• SHORT PROBLEM:
Below is a block of records; repeat all of them exactly.

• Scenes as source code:

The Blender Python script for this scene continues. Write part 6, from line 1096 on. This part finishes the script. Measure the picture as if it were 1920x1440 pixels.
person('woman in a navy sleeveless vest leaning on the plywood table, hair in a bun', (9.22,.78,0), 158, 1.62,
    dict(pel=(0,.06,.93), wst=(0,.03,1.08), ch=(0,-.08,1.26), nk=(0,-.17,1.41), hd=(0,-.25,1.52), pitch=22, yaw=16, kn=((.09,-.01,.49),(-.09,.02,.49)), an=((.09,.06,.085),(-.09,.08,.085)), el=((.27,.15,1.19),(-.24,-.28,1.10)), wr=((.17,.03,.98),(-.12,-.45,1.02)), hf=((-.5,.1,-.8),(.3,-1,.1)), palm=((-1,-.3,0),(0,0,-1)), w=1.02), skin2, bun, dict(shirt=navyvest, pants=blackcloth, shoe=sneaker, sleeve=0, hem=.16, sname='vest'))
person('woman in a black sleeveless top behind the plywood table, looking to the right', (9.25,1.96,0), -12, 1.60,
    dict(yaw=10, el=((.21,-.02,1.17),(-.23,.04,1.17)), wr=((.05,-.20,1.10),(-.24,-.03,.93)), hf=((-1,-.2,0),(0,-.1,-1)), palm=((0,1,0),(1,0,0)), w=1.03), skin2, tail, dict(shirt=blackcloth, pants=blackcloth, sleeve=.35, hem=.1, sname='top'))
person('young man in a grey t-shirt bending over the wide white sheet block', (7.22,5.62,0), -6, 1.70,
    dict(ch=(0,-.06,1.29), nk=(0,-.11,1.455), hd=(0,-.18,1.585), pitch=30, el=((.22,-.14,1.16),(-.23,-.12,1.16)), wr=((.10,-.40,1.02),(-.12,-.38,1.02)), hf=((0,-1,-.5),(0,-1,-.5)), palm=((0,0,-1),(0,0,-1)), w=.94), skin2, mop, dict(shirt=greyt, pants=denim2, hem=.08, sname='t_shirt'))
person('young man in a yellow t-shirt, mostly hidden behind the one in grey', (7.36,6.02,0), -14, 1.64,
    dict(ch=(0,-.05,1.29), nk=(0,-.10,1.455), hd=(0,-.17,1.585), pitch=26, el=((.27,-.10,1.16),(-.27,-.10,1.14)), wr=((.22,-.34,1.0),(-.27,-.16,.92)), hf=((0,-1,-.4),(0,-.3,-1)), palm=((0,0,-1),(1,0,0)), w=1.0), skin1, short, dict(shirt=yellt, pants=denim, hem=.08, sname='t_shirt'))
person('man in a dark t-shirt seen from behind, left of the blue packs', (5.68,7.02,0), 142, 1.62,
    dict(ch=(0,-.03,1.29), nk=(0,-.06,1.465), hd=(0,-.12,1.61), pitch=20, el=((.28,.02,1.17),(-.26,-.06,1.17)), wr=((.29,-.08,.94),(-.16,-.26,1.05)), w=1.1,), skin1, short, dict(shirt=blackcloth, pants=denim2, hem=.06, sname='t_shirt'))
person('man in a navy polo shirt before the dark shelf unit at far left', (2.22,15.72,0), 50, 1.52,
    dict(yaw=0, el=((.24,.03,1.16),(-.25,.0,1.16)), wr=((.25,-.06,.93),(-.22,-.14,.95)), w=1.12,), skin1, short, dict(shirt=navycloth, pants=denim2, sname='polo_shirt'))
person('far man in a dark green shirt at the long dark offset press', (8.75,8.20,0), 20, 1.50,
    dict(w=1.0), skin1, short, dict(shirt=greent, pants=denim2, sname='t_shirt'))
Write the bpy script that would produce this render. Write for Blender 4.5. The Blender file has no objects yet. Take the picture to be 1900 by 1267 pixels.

• ANSWER FOR THIS EXERCISE:
The Blender Python script for this scene continues. Write part 6, from line 1096 on. This part finishes the script. Measure the picture as if it were 1920x1440 pixels.
person('woman in a navy sleeveless vest leaning on the plywood table, hair in a bun', (9.22,.78,0), 158, 1.62,
    dict(pel=(0,.06,.93), wst=(0,.03,1.08), ch=(0,-.08,1.26), nk=(0,-.17,1.41), hd=(0,-.25,1.52), pitch=22, yaw=16, kn=((.09,-.01,.49),(-.09,.02,.49)), an=((.09,.06,.085),(-.09,.08,.085)), el=((.27,.15,1.19),(-.24,-.28,1.10)), wr=((.17,.03,.98),(-.12,-.45,1.02)), hf=((-.5,.1,-.8),(.3,-1,.1)), palm=((-1,-.3,0),(0,0,-1)), w=1.02), skin2, bun, dict(shirt=navyvest, pants=blackcloth, shoe=sneaker, sleeve=0, hem=.16, sname='vest'))
person('woman in a black sleeveless top behind the plywood table, looking to the right', (9.25,1.96,0), -12, 1.60,
    dict(yaw=10, el=((.21,-.02,1.17),(-.23,.04,1.17)), wr=((.05,-.20,1.10),(-.24,-.03,.93)), hf=((-1,-.2,0),(0,-.1,-1)), palm=((0,1,0),(1,0,0)), w=1.03), skin2, tail, dict(shirt=blackcloth, pants=blackcloth, sleeve=.35, hem=.1, sname='top'))
person('young man in a grey t-shirt bending over the wide white sheet block', (7.22,5.62,0), -6, 1.70,
    dict(ch=(0,-.06,1.29), nk=(0,-.11,1.455), hd=(0,-.18,1.585), pitch=30, el=((.22,-.14,1.16),(-.23,-.12,1.16)), wr=((.10,-.40,1.02),(-.12,-.38,1.02)), hf=((0,-1,-.5),(0,-1,-.5)), palm=((0,0,-1),(0,0,-1)), w=.94), skin2, mop, dict(shirt=greyt, pants=denim2, hem=.08, sname='t_shirt'))
person('young man in a yellow t-shirt, mostly hidden behind the one in grey', (7.36,6.02,0), -14, 1.64,
    dict(ch=(0,-.05,1.29), nk=(0,-.10,1.455), hd=(0,-.17,1.585), pitch=26, el=((.27,-.10,1.16),(-.27,-.10,1.14)), wr=((.22,-.34,1.0),(-.27,-.16,.92)), hf=((0,-1,-.4),(0,-.3,-1)), palm=((0,0,-1),(1,0,0)), w=1.0), skin1, short, dict(shirt=yellt, pants=denim, hem=.08, sname='t_shirt'))
person('man in a dark t-shirt seen from behind, left of the blue packs', (5.68,7.02,0), 142, 1.62,
    dict(ch=(0,-.03,1.29), nk=(0,-.06,1.465), hd=(0,-.12,1.61), pitch=20, el=((.28,.02,1.17),(-.26,-.06,1.17)), wr=((.29,-.08,.94),(-.16,-.26,1.05)), w=1.1,), skin1, short, dict(shirt=blackcloth, pants=denim2, hem=.06, sname='t_shirt'))
person('man in a navy polo shirt before the dark shelf unit at far left', (2.22,15.72,0), 50, 1.52,
    dict(yaw=0, el=((.24,.03,1.16),(-.25,.0,1.16)), wr=((.25,-.06,.93),(-.22,-.14,.95)), w=1.12,), skin1, short, dict(shirt=navycloth, pants=denim2, sname='polo_shirt'))
person('far man in a dark green shirt at the long dark offset press', (8.75,8.20,0), 20, 1.50,
    dict(w=1.0), skin1, short, dict(shirt=greent, pants=denim2, sname='t_shirt'))
Write the bpy script that would produce this render. Write for Blender 4.5. The Blender file has no objects yet. Take the picture to be 1900 by 1267 pixels.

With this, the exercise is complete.